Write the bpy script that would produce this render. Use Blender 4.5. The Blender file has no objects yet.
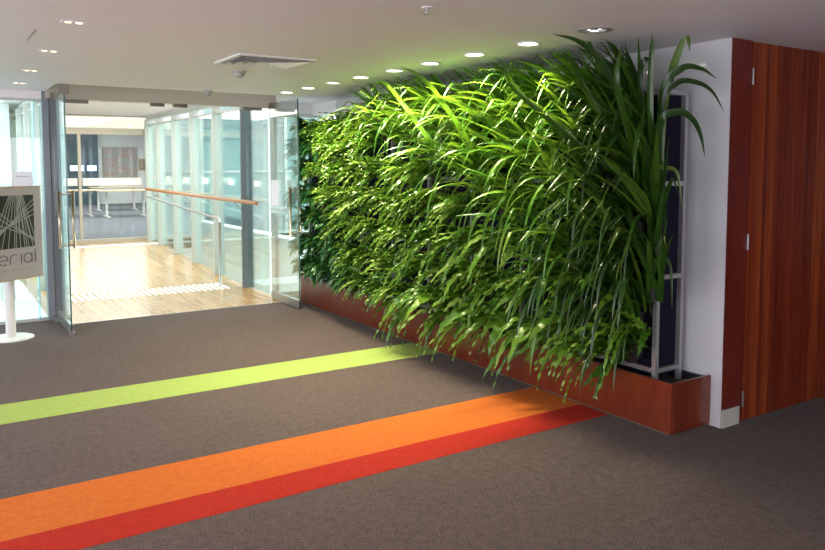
import bpy, math, random
from mathutils import Vector, Matrix
R = math.radians
S = bpy.context.scene
COL = S.collection

# ------------------------------------------------------------------ camera
cam = bpy.data.objects.new('camera', bpy.data.cameras.new('camera'))
COL.objects.link(cam)
cam.location = (0, 0, 1.65)
cam.rotation_euler = (R(90 - 4.16), 0, R(-32.84))
cam.data.sensor_width = 36
cam.data.lens = 754 / 825 * 36
cam.data.shift_y = -55 / 825
cam.data.clip_end = 200
S.camera = cam

# ------------------------------------------------------------------ world, exposure
S.view_settings.view_transform = 'Standard'
S.view_settings.look = 'None'
S.view_settings.exposure = 0.70
S.view_settings.gamma = 1
S.view_settings.use_curve_mapping = False
W = bpy.data.worlds.new('overcast_sky'); S.world = W
W.use_nodes = True
bg = W.node_tree.nodes['Background']
bg.inputs[0].default_value = (0.90, 0.97, 1.0, 1)
bg.inputs[1].default_value = 2.1


def area(name, loc, rot, sx, sy, power, color):
    l = bpy.data.lights.new(name, 'AREA'); l.shape = 'RECTANGLE'
    l.size = sx; l.size_y = sy; l.energy = power; l.color = color
    o = bpy.data.objects.new(name, l); COL.objects.link(o)
    o.location = loc; o.rotation_euler = [R(a) for a in rot]
    return o


# daylight coming in through the windows the place has
area('daylight_left_window', (-3.60, 2.6, 1.3), (0, -90, 0), 2.1, 8.0, 95, (0.94, 0.86, 1.0))
area('daylight_bridge', (7.6, 12.5, 6.0), (0, 50, 0), 5.0, 7.0, 800, (1.0, 0.97, 0.92))
area('daylight_atrium', (-1.2, 11.6, 4.2), (-50, 0, 0), 5.0, 2.0, 150, (0.92, 0.96, 1.0))
area('daylight_rear_window', (1.0, -2.6, 1.4), (90, 0, 0), 4.5, 1.9, 34, (0.95, 0.78, 0.95))


# ------------------------------------------------------------------ materials
def newmat(name):
    m = bpy.data.materials.new(name); m.use_nodes = True
    nt = m.node_tree
    return m, nt, nt.nodes['Principled BSDF']


def pm(name, color, rough=0.5, metal=0.0, spec=0.5, emit=None, es=0.0, noise=None, bump=0.0, nscale=20, coat=0.0):
    m, nt, b = newmat(name)
    b.inputs['Base Color'].default_value = (*color, 1)
    b.inputs['Roughness'].default_value = rough
    b.inputs['Metallic'].default_value = metal
    b.inputs['Specular IOR Level'].default_value = spec
    b.inputs['Coat Weight'].default_value = coat
    b.inputs['Coat Roughness'].default_value = 0.05
    if emit:
        b.inputs['Emission Color'].default_value = (*emit, 1)
        b.inputs['Emission Strength'].default_value = es
    if noise or bump:
        tc = nt.nodes.new('ShaderNodeTexCoord'); n = nt.nodes.new('ShaderNodeTexNoise')
        n.inputs['Scale'].default_value = nscale; n.inputs['Detail'].default_value = 4
        nt.links.new(tc.outputs['Object'], n.inputs['Vector'])
        if noise:
            cr = nt.nodes.new('ShaderNodeValToRGB')
            cr.color_ramp.elements[0].position = 0.3; cr.color_ramp.elements[1].position = 0.7
            cr.color_ramp.elements[0].color = (*noise, 1); cr.color_ramp.elements[1].color = (*color, 1)
            nt.links.new(n.outputs['Fac'], cr.inputs['Fac']); nt.links.new(cr.outputs['Color'], b.inputs['Base Color'])
        if bump:
            bp = nt.nodes.new('ShaderNodeBump'); bp.inputs['Strength'].default_value = bump
            bp.inputs['Distance'].default_value = 0.01
            nt.links.new(n.outputs['Fac'], bp.inputs['Height']); nt.links.new(bp.outputs['Normal'], b.inputs['Normal'])
    return m


def glassmat(name, tint, refl=0.10, milk=0.0):
    m = bpy.data.materials.new(name); m.use_nodes = True
    nt = m.node_tree; nt.nodes.clear()
    out = nt.nodes.new('ShaderNodeOutputMaterial')
    tr = nt.nodes.new('ShaderNodeBsdfTransparent'); tr.inputs[0].default_value = (*tint, 1)
    gl = nt.nodes.new('ShaderNodeBsdfGlossy'); gl.inputs['Roughness'].default_value = 0.01
    gl.inputs[0].default_value = (1, 1, 1, 1)
    df = nt.nodes.new('ShaderNodeBsdfTranslucent'); df.inputs[0].default_value = (0.9, 0.95, 0.95, 1)
    lw = nt.nodes.new('ShaderNodeLayerWeight'); lw.inputs[0].default_value = 0.25
    mu = nt.nodes.new('ShaderNodeMath'); mu.operation = 'MULTIPLY_ADD'
    mu.inputs[1].default_value = 0.55; mu.inputs[2].default_value = refl * 0.3
    nt.links.new(lw.outputs['Fresnel'], mu.inputs[0])
    mx = nt.nodes.new('ShaderNodeMixShader'); m2 = nt.nodes.new('ShaderNodeMixShader')
    m2.inputs[0].default_value = milk
    nt.links.new(tr.outputs[0], m2.inputs[1]); nt.links.new(df.outputs[0], m2.inputs[2])
    nt.links.new(mu.outputs[0], mx.inputs[0])
    nt.links.new(m2.outputs[0], mx.inputs[1]); nt.links.new(gl.outputs[0], mx.inputs[2])
    nt.links.new(mx.outputs[0], out.inputs[0])
    return m


def carpet(name, c1, c2, scale=120, detail_bump=0.6, sheen=0.0):
    m, nt, b = newmat(name)
    b.inputs['Roughness'].default_value = 0.95
    b.inputs['Specular IOR Level'].default_value = 0.15
    b.inputs['Sheen Weight'].default_value = sheen; b.inputs['Sheen Roughness'].default_value = 0.4
    tc = nt.nodes.new('ShaderNodeTexCoord')
    n1 = nt.nodes.new('ShaderNodeTexNoise'); n1.inputs['Scale'].default_value = scale; n1.inputs['Detail'].default_value = 3
    n2 = nt.nodes.new('ShaderNodeTexNoise'); n2.inputs['Scale'].default_value = 22; n2.inputs['Detail'].default_value = 5
    ck = nt.nodes.new('ShaderNodeTexChecker'); ck.inputs['Scale'].default_value = 2.0
    mp = nt.nodes.new('ShaderNodeMapping'); mp.inputs['Location'].default_value = (0.13, 0.16, 0.31)
    nt.links.new(tc.outputs['Object'], n1.inputs['Vector']); nt.links.new(tc.outputs['Object'], n2.inputs['Vector'])
    nt.links.new(tc.outputs['Object'], mp.inputs['Vector']); nt.links.new(mp.outputs[0], ck.inputs['Vector'])
    ad = nt.nodes.new('ShaderNodeMath'); ad.operation = 'MULTIPLY_ADD'; ad.inputs[1].default_value = 0.62
    m3 = nt.nodes.new('ShaderNodeMath'); m3.operation = 'MULTIPLY_ADD'; m3.inputs[1].default_value = 0.20
    m4 = nt.nodes.new('ShaderNodeMath'); m4.operation = 'MULTIPLY'; m4.inputs[1].default_value = 0.008
    nt.links.new(ck.outputs['Fac'], m4.inputs[0]); nt.links.new(m4.outputs[0], m3.inputs[2])
    nt.links.new(n2.outputs['Fac'], m3.inputs[0]); nt.links.new(n1.outputs['Fac'], ad.inputs[0])
    nt.links.new(m3.outputs[0], ad.inputs[2])
    cr = nt.nodes.new('ShaderNodeValToRGB'); cr.color_ramp.elements[0].position = 0.32; cr.color_ramp.elements[1].position = 0.51
    cr.color_ramp.elements[0].color = (*c1, 1); cr.color_ramp.elements[1].color = (*c2, 1)
    nt.links.new(ad.outputs[0], cr.inputs['Fac']); nt.links.new(cr.outputs['Color'], b.inputs['Base Color'])
    bp = nt.nodes.new('ShaderNodeBump'); bp.inputs['Strength'].default_value = detail_bump; bp.inputs['Distance'].default_value = 0.006
    nt.links.new(n1.outputs['Fac'], bp.inputs['Height']); nt.links.new(bp.outputs['Normal'], b.inputs['Normal'])
    return m


def timber(name, cols, rough=0.35, island=True, stretch=(14, 14, 0.7), coat=0.2):
    """wood grain; each loose slat or board of a mesh gets its own tone"""
    m, nt, b = newmat(name)
    b.inputs['Roughness'].default_value = rough
    b.inputs['Coat Weight'].default_value = coat; b.inputs['Coat Roughness'].default_value = 0.25
    tc = nt.nodes.new('ShaderNodeTexCoord'); mp = nt.nodes.new('ShaderNodeMapping'); mp.inputs['Scale'].default_value = stretch
    n = nt.nodes.new('ShaderNodeTexNoise'); n.inputs['Scale'].default_value = 3.0; n.inputs['Detail'].default_value = 8
    n.inputs['Distortion'].default_value = 0.6
    nt.links.new(tc.outputs['Object'], mp.inputs[0]); nt.links.new(mp.outputs[0], n.inputs['Vector'])
    cr = nt.nodes.new('ShaderNodeValToRGB')
    cr.color_ramp.elements[0].position = 0.15; cr.color_ramp.elements[1].position = 0.85
    cr.color_ramp.elements[0].color = (*cols[0], 1); cr.color_ramp.elements[1].color = (*cols[-1], 1)
    for i, c in enumerate(cols[1:-1]):
        e = cr.color_ramp.elements.new(0.15 + 0.7 * (i + 1) / (len(cols) - 1)); e.color = (*c, 1)
    if island:
        g = nt.nodes.new('ShaderNodeNewGeometry')
        a = nt.nodes.new('ShaderNodeMath'); a.operation = 'MULTIPLY_ADD'; a.inputs[1].default_value = 0.42
        s = nt.nodes.new('ShaderNodeMath'); s.operation = 'MULTIPLY_ADD'; s.inputs[1].default_value = 0.75; s.inputs[2].default_value = -0.16
        nt.links.new(n.outputs['Fac'], s.inputs[0]); nt.links.new(g.outputs['Random Per Island'], a.inputs[0])
        nt.links.new(s.outputs[0], a.inputs[2]); nt.links.new(a.outputs[0], cr.inputs['Fac'])
    else:
        nt.links.new(n.outputs['Fac'], cr.inputs['Fac'])
    nt.links.new(cr.outputs['Color'], b.inputs['Base Color'])
    return m


def leafmat(name, cols, rough=0.35, trans=0.35, spec=0.6, tcol=(0.35, 0.6, 0.05), vein=0.0):
    m = bpy.data.materials.new(name); m.use_nodes = True
    nt = m.node_tree; b = nt.nodes['Principled BSDF']; out = nt.nodes['Material Output']
    b.inputs['Roughness'].default_value = rough; b.inputs['Specular IOR Level'].default_value = spec
    g = nt.nodes.new('ShaderNodeNewGeometry'); cr = nt.nodes.new('ShaderNodeValToRGB')
    cr.color_ramp.elements[0].position = 0.0; cr.color_ramp.elements[1].position = 1.0
    cr.color_ramp.elements[0].color = (*cols[0], 1); cr.color_ramp.elements[1].color = (*cols[-1], 1)
    for i, c in enumerate(cols[1:-1]):
        e = cr.color_ramp.elements.new((i + 1) / (len(cols) - 1)); e.color = (*c, 1)
    tc = nt.nodes.new('ShaderNodeTexCoord'); n = nt.nodes.new('ShaderNodeTexNoise'); n.inputs['Scale'].default_value = 18
    nt.links.new(tc.outputs['Object'], n.inputs['Vector'])
    a = nt.nodes.new('ShaderNodeMath'); a.operation = 'MULTIPLY_ADD'; a.inputs[1].default_value = 0.35
    s = nt.nodes.new('ShaderNodeMath'); s.operation = 'MULTIPLY_ADD'; s.inputs[1].default_value = 0.9; s.inputs[2].default_value = -0.12
    nt.links.new(g.outputs['Random Per Island'], s.inputs[0]); nt.links.new(n.outputs['Fac'], a.inputs[0])
    nt.links.new(s.outputs[0], a.inputs[2]); nt.links.new(a.outputs[0], cr.inputs['Fac'])
    nt.links.new(cr.outputs['Color'], b.inputs['Base Color'])
    t = nt.nodes.new('ShaderNodeBsdfTranslucent')
    mc = nt.nodes.new('ShaderNodeMix'); mc.data_type = 'RGBA'; mc.inputs[0].default_value = 0.5
    mc.inputs[7].default_value = (*tcol, 1)
    nt.links.new(cr.outputs['Color'], mc.inputs[6]); nt.links.new(mc.outputs[2], t.inputs[0])
    mx = nt.nodes.new('ShaderNodeMixShader'); mx.inputs[0].default_value = trans
    nt.links.new(b.outputs[0], mx.inputs[1]); nt.links.new(t.outputs[0], mx.inputs[2])
    nt.links.new(mx.outputs[0], out.inputs[0])
    return m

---

*Task brief*
Copy all lines from the data that hold the word "objects".

*Complete answer*
Write the bpy script that would produce this render. Use Blender 4.5. The Blender file has no objects yet.
cam = bpy.data.objects.new('camera', bpy.data.cameras.new('camera'))
COL.objects.link(cam)
    o = bpy.data.objects.new(name, l); COL.objects.link(o)